In a potential consolation to some industry members, the Final Rule removes the requirement from the Proposed Rule that mandated that sellers also obtain separate, unambiguously affirmative consent to the "rest of the transaction," as opposed to the "negative option feature" itself. The Rule establishes a safe harbor for companies obtaining consent through a "check box, signature, or other substantially similar method" as long as the consumer affirmatively selects it and it relates only to the negative option feature and no other portion of the transaction.
- Simple Cancellation ("Click-to-Cancel"): Sellers are required to provide a "simple mechanism" for a consumer to cancel the negative option feature or avoid being charged. The Rule requires that this "simple mechanism" be at least as easy to use as the mechanism the consumer used to consent to the negative option feature.
- "Save" Attempts: In contrast to the Proposed Rule, the Final Rule does not require sellers to obtain consumers' express consent before attempting to 'save' a subscription or negative option feature that the consumer attempted to cancel. Following an evaluation of public comments, the Commission decided to exclude this requirement from the Final Rule—but noted that it is "keep[ing] the record open on these issues." Businesses can therefore expect to see the FTC seek additional public comments on "save" attempts in a supplemental rulemaking.

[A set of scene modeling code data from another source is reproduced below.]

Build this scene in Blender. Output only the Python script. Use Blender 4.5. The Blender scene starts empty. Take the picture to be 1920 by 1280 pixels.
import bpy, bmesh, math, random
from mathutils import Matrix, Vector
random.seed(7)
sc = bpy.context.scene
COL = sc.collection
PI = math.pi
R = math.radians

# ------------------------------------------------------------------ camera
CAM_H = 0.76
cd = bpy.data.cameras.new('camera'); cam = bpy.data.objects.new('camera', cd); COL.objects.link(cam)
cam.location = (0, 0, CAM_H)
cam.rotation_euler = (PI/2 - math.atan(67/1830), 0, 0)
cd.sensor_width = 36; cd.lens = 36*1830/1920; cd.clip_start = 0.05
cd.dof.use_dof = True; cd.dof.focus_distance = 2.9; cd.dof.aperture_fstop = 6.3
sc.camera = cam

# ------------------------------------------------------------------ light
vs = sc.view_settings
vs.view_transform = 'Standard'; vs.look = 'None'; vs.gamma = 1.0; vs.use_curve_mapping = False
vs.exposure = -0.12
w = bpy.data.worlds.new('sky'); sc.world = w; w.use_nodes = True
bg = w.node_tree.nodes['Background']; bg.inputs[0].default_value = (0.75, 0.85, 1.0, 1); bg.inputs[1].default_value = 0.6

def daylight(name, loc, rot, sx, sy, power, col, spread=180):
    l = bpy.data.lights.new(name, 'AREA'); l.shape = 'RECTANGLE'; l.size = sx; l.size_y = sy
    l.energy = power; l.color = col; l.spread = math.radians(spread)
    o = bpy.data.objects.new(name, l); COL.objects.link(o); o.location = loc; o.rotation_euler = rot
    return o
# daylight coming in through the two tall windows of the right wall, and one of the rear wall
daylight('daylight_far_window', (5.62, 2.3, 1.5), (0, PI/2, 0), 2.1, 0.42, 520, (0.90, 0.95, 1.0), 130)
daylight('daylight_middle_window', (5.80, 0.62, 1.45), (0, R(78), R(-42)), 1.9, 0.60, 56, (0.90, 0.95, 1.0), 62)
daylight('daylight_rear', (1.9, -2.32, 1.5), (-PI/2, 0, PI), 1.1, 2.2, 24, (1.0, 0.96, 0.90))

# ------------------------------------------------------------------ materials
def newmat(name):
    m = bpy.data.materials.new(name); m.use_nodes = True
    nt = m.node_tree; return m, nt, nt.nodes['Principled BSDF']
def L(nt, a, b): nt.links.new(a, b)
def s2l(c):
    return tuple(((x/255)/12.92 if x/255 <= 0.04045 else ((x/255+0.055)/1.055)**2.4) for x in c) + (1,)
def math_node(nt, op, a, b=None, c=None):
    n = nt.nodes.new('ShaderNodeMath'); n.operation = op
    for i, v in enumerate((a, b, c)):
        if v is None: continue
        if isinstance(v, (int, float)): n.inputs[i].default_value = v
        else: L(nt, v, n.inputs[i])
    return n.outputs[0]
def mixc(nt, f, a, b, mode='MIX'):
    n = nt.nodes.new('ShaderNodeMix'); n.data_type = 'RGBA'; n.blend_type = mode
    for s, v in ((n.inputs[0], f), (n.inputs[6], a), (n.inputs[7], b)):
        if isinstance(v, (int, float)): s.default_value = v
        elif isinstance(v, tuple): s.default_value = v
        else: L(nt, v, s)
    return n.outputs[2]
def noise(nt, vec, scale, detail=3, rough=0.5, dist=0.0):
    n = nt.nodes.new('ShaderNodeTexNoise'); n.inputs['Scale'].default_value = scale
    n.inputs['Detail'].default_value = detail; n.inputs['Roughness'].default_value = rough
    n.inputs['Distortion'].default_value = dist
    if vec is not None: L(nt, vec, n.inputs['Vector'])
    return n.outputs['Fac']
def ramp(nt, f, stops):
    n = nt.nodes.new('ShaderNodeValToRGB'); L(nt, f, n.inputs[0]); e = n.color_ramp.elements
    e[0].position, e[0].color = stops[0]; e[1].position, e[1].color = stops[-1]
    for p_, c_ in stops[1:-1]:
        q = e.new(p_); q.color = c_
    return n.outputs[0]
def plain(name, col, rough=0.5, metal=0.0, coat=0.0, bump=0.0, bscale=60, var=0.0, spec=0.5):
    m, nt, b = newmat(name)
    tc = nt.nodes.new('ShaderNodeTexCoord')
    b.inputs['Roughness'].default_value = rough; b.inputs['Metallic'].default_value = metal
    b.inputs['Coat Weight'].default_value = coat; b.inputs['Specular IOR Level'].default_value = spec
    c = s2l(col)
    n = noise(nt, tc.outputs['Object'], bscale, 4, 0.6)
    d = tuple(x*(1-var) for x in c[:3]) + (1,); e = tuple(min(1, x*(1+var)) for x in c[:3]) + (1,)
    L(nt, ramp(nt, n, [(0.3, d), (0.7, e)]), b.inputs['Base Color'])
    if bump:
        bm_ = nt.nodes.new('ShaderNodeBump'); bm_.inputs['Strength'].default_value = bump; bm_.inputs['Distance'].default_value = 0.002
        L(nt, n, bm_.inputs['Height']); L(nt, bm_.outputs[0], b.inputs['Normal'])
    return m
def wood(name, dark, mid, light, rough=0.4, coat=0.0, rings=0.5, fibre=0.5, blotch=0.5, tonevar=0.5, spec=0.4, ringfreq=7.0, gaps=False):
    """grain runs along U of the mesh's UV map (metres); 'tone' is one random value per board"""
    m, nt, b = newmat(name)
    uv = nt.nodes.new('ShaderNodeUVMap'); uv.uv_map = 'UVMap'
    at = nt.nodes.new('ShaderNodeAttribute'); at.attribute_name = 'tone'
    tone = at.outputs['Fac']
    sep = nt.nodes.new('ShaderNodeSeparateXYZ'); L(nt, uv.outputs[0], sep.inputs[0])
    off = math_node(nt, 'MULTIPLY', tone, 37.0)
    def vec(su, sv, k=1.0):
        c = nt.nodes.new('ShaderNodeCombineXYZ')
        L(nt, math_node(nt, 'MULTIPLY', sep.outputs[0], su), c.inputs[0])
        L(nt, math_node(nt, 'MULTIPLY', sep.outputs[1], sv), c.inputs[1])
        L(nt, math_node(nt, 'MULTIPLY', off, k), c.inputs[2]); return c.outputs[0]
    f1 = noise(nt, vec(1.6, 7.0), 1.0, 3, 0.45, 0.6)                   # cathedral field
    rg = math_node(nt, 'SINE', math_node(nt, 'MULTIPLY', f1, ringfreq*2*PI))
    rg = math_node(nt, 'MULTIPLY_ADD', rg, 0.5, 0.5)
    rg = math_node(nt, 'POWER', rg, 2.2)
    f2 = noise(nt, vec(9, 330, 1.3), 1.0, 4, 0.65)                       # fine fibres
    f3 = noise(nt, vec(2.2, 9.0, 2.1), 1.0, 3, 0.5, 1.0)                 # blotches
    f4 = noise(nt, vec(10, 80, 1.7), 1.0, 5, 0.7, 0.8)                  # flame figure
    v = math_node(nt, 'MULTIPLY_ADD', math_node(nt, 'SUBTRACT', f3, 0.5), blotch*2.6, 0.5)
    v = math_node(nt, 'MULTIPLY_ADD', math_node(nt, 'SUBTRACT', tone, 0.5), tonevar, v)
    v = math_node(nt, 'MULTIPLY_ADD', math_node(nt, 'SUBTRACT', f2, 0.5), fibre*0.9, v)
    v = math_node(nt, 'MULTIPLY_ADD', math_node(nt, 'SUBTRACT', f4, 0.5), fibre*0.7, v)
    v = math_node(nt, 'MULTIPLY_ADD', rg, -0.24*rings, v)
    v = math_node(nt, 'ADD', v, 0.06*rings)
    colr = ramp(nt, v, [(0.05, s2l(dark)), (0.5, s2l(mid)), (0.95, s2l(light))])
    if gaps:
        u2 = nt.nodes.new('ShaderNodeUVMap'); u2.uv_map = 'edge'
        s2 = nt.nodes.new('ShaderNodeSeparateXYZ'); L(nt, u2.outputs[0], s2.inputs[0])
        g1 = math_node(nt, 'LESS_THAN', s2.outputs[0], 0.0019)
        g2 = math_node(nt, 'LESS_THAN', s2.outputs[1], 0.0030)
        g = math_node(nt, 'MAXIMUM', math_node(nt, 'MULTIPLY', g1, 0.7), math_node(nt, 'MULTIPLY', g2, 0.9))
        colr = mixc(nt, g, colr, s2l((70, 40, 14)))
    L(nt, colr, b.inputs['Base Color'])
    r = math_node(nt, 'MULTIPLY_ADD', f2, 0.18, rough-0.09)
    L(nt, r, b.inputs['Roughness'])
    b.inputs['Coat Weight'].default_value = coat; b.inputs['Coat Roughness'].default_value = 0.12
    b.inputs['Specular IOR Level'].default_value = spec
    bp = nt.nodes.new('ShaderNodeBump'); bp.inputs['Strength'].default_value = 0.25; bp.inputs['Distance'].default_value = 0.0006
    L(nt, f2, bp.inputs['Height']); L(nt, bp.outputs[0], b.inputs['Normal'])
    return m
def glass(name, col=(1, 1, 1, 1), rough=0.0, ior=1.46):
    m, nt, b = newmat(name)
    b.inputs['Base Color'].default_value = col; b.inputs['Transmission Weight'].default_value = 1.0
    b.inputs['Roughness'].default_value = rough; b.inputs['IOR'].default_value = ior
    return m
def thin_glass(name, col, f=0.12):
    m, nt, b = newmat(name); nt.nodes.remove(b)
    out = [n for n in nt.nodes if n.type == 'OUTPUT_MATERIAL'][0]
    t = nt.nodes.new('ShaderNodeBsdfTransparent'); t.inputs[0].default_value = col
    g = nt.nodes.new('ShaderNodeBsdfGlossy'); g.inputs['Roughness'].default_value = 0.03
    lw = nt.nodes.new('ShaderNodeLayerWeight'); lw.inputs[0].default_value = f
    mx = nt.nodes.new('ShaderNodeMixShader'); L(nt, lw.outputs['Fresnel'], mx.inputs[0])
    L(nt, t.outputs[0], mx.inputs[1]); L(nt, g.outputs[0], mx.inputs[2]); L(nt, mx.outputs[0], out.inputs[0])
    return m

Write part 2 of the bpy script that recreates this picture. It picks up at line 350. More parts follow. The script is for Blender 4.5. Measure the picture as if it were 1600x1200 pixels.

- No Annual Reminders: There is another significant aspect in which the Final Rule differs from the Proposed Rule: the FTC discarded a proposed requirement that sellers provide annual reminders to consumers of the negative option feature of their subscription. As with "save" attempts, the Commission plans to revisit this issue in a supplemental rulemaking.
Dissent & Effective Date
The Final Rule was approved by a 3-2 vote along party lines, with Commissioner Holyoak issuing a dissent outlining many of the issues those challenging the legality of the Rule are likely to raise. Commissioner Holyoak argued, among other things, that the majority failed to follow the Magnusson-Moss rulemaking process, that the Rule incentivizes companies to avoid negative options by raising risks associated with such features, and that the Commission missed an opportunity to make needed changes to the prior version of the Rule that are within its authority and could withstand judicial scrutiny.
The Rule takes a bifurcated approach to the effective date. Provisions relating to disclosures, consent, and cancellation will go into effect within 180 days of publication in the Federal Register, or April 14, 2025. The provisions prohibiting misrepresentations will take effect within 60 days of publication in the Federal Register, or December 16, 2024.
While the Final Rule will likely face some legal challenges, companies should evaluate whether their current practices comport with the new requirements in the Rule, along with additional state requirements that may overlap with and at times go farther than the new Rule. On this last point, businesses must bear in mind that the Final Rule does not preempt state autorenewal laws that provide consumers with greater protections than the FTC's Rule does, thus continuing to force subscription marketers to comply with a patchwork of state and federal laws.
Footnote
1 The Commission's Telemarketing Sales Rule defines a negative option feature as a provision in an offer or agreement to sell or provide any goods or services "under which the customer's silence or failure to take an affirmative action to reject goods or services or to cancel the agreement is interpreted by the seller as acceptance of the offer." 16 CFR § 310.2(w).